Now you are touching on one of my reasons why I didn't want the PFS released so soon, selfishly, and in my view not ready... released what appears to be simply to meet a promise. Screw the promise in my view, better for numbers to stand up to scrutiny released late than numbers that are released early but full of holes.
So for @Damien43, each to their own - I'm not going to comment on your calculation and let others here do their part.
A reminder, the most important figures in any feasibility study, which are due diligence by itself in nature, are NPV and IRR. The rest, opex/capex - breakdown of details are secondary. Investors often than not would gloss over AZL's recently released PFS just because NPV and IRR are simply not attractive enough, would not care to look at the details, opex capex and the lot.

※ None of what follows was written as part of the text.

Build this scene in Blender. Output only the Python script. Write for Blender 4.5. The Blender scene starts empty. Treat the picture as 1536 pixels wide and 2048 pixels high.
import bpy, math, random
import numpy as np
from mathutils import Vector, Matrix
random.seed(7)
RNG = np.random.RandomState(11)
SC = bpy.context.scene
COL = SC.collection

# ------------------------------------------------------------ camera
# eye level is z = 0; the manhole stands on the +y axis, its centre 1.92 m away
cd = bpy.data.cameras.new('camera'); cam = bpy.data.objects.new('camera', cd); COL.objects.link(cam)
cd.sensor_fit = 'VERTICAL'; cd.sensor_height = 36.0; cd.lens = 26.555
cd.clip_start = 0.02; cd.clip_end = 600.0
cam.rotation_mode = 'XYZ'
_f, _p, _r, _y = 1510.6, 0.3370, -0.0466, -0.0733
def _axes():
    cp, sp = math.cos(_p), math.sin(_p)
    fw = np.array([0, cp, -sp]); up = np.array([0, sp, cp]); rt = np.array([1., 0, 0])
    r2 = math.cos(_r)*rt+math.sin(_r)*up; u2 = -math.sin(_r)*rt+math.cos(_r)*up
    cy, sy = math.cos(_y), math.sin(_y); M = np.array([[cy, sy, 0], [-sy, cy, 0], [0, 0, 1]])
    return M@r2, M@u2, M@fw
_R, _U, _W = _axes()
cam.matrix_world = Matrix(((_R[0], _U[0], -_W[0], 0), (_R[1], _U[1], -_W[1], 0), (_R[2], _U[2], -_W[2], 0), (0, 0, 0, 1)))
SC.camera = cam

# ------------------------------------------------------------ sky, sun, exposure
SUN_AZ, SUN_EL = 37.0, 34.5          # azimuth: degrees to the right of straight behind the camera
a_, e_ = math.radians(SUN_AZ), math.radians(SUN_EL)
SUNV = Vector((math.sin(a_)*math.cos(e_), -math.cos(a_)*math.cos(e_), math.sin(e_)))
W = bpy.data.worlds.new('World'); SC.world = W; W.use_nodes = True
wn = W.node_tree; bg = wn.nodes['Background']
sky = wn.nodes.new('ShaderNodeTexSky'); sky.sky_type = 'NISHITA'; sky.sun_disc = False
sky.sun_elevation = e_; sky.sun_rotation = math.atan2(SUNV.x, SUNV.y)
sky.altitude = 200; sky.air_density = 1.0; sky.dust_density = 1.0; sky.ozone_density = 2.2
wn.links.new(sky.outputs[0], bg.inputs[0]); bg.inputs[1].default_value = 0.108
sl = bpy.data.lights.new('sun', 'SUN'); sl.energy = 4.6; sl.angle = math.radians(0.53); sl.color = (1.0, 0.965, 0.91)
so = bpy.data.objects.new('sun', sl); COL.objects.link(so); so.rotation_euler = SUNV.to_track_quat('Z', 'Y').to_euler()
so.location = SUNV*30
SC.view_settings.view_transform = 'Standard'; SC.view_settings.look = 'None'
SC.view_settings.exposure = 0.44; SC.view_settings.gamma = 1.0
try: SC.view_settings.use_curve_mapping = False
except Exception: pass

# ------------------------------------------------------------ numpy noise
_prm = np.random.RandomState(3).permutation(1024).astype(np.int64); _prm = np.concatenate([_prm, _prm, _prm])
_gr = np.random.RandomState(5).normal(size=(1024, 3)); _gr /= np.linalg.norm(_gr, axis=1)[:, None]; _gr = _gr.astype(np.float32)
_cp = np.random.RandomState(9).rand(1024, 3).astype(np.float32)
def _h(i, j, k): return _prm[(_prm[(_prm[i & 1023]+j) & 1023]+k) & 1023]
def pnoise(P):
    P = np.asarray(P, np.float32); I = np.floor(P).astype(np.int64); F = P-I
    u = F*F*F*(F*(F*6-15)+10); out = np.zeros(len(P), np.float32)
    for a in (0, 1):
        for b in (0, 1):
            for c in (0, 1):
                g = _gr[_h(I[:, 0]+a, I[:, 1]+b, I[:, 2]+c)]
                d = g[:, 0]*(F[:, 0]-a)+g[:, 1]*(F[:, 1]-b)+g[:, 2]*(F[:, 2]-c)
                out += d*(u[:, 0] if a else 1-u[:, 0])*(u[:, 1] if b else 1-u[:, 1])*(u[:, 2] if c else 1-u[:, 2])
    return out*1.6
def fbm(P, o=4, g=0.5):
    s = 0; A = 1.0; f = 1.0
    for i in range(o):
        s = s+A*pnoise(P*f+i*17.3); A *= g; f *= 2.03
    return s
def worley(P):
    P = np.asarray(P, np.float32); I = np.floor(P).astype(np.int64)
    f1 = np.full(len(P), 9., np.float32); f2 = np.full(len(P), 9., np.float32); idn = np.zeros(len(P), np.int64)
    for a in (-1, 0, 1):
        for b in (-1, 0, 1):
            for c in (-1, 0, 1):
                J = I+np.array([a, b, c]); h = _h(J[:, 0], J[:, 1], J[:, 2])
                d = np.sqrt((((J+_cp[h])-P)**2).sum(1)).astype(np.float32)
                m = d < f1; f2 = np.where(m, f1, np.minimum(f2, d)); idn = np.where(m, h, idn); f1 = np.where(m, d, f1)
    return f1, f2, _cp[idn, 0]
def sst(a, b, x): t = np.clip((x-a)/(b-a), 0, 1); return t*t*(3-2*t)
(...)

That said I'm off the view that Prairie project remains on the right path. Modular is a key winning differentiation and Saskatchewan is hard to beat (no one can choose the "where" in the economic equation of mining so it's a great moat as the rest can be revised especially with modular). And based on our own economic study, given a change in delivery approach (to one that we've envisioned for Prairie Lithium project as opposed to what the company is currently reporting) that would show tangible reduction in cost, we should therefore see tangible improvements on the IRR before the next funding round.
For a wider audience...
That said, no one can ever perfect a feasibility study and most very serious investors do our own, and just merely compare it to what the company releases... usually post PFS, but with Prairie we did our own and waited for PFS. Our own economic study suggest a very profitable project that can reach production quickly... but now having seen the PFS, I have to say, the company has a lot of work to do.
Why is delivering things quickly is very important, despite objectively the plan is not yet "good" and knowingly have many rooms for improvement? Because delivering a project can be done in many ways... there are many methodologies and framework: PMBOK, Waterfall, Prince2, Agile, Prince 2 Agile, etc etc...
So in our economic study on DLE, one that is not yet fully proven at commercial scale, we look for cost reduction and efficiencies. The DevOps approach, popularised by tech companies, is one such thing. Google will probably tell you it's a software thing but really it applies to all types of projects including construction and mining. Ultimately it means get product to market as quickly as humanly possible and as low a cost as able no matter the inefficiencies and problems. Risks and issues (problems) can be improved over time, addressed incrementally, with added benefit of "help" from stakeholders and end consumers (whether you use the word criticism or suggestions) feedback loop to continually improve cost and development over time.
AZL's approach to Prairie project is, for lack of a better term "DevOps", as opposed to, for example, VUL's "big bang" approach with massive capex required up front. Hence why AZL's capex is not reporting billion dollars compared to, say, VUL. Profitability takes a back seat as the primary goal is to earn revenue as quickly as possible.
So all said and done, it's a project worth investing for us with risk/reward measured differently to say, VUL.
No doubt E3 Lithium is watching closely as they too need to decide how they are going to "skin the cat". Their PFS due for release this quarter (Q1 2024).